In Thailand, authorities have moved to restrict palm oil exports as domestic demand for biodiesel surges. The Ministry of Commerce said the measure aims to protect local supply and stabilise prices amid increasing nationwide use of blended biodiesel.

On the trade front, demand is surging sharply. Malaysia and Indonesia, which together account for around 85% of global palm oil supply, are ramping up exports. Malaysia’s crude palm oil exports jumped 41% in March from the previous month to 1.6 million tonnes, driven by strong demand from China, the Middle East, the United States and the European Union.

The European Union remains Malaysia’s largest buyer, accounting for 23.4% of total exports, or around 963,000 tonnes between January and March 2026. Exports to the Middle East have surged fivefold, rising 547.2% to 280,000 tonnes, while shipments to China climbed 132.6% to 233,000 tonnes.

Much of this demand is not driven by consumption, but by accelerated stockpiling amid geopolitical uncertainty, tightening the market faster than usual.

Indonesia is experiencing a similar trend. Its palm oil exports rose 36.26% year-on-year to 4.54 million tonnes in January–February, according to data cited by the Jakarta Globe. Eddy Martono, chairman of the Indonesian Palm Oil Association, said domestic crude palm oil prices have already risen by 8%–10% since the onset of the conflict.

However, he warned that future exports could face downward pressure as insurance premiums and freight costs surge by as much as 50%.

At the same time, supply-side pressures are mounting. Fertiliser costs have surged due to disruptions linked to tensions around the Strait of Hormuz, raising production costs significantly. Smallholder farmers, who account for about 15% of output in Malaysia and 30% in Indonesia, may delay replanting as costs climb.

“If the conflict drags on, fresh fruit bunch production will decline due to fertiliser costs rising by around 50%,” the Indonesian Palm Oil Association warned.

Policy shifts are adding further strain. Indonesia plans to increase its mandatory palm-based biodiesel blending ratio from 40% to 50%, known as the B50 standard, starting July 1. This is expected to divert around 1.5 million tonnes of palm oil into fuel production, reducing export availability by the same amount.

Structural challenges are also emerging. In Malaysia, palm plantations are ageing, with around 35% of trees expected to be over 19 years old by next year, up from about 30% currently, a trend that will likely weigh on yields.

Weather risks could worsen the situation. Forecasters warn that El Niño may return in the second half of 2026, potentially driving temperatures in Southeast Asia to record highs. The US National Oceanic and Atmospheric Administration estimates a 50%–60% chance of El Niño forming between July and September.
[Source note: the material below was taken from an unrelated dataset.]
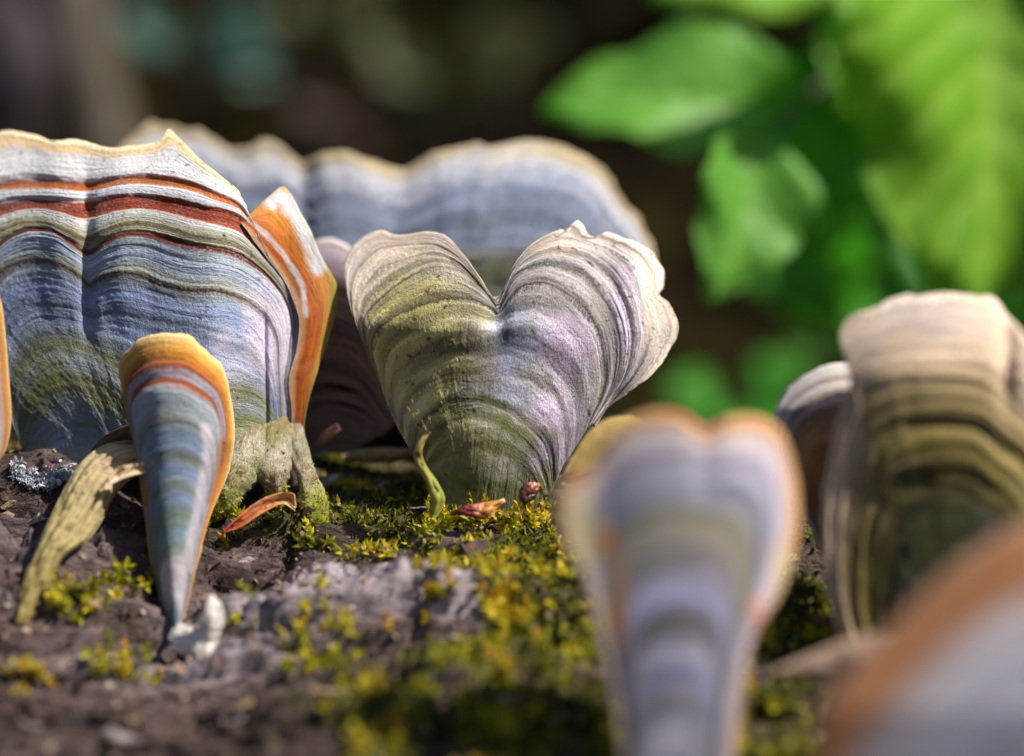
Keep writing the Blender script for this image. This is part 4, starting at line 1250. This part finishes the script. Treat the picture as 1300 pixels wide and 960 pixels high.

Prolonged dry conditions could stress oil palm trees, leading to reduced yields. Historical data suggests El Niño could cut fresh fruit bunch output by up to 16% and crude palm oil production by up to 14% in subsequent years, with impacts typically emerging 15 to 18 months after onset.

The most pressing concern is the convergence of surging demand and tightening supply. If the conflict persists, fertiliser costs remain elevated and adverse weather materialises, the world could face what analysts describe as a structural supply shortage, not just a temporary price spike, but sustained pressure across the global food system.

Rising palm oil prices may therefore signal more than a commodity shift. They could be an early indicator of deeper vulnerabilities in the global food chain, where energy, agriculture and geopolitics are becoming increasingly intertwined.

What is happening to palm oil today may well be the first warning of a new wave of global food inflation.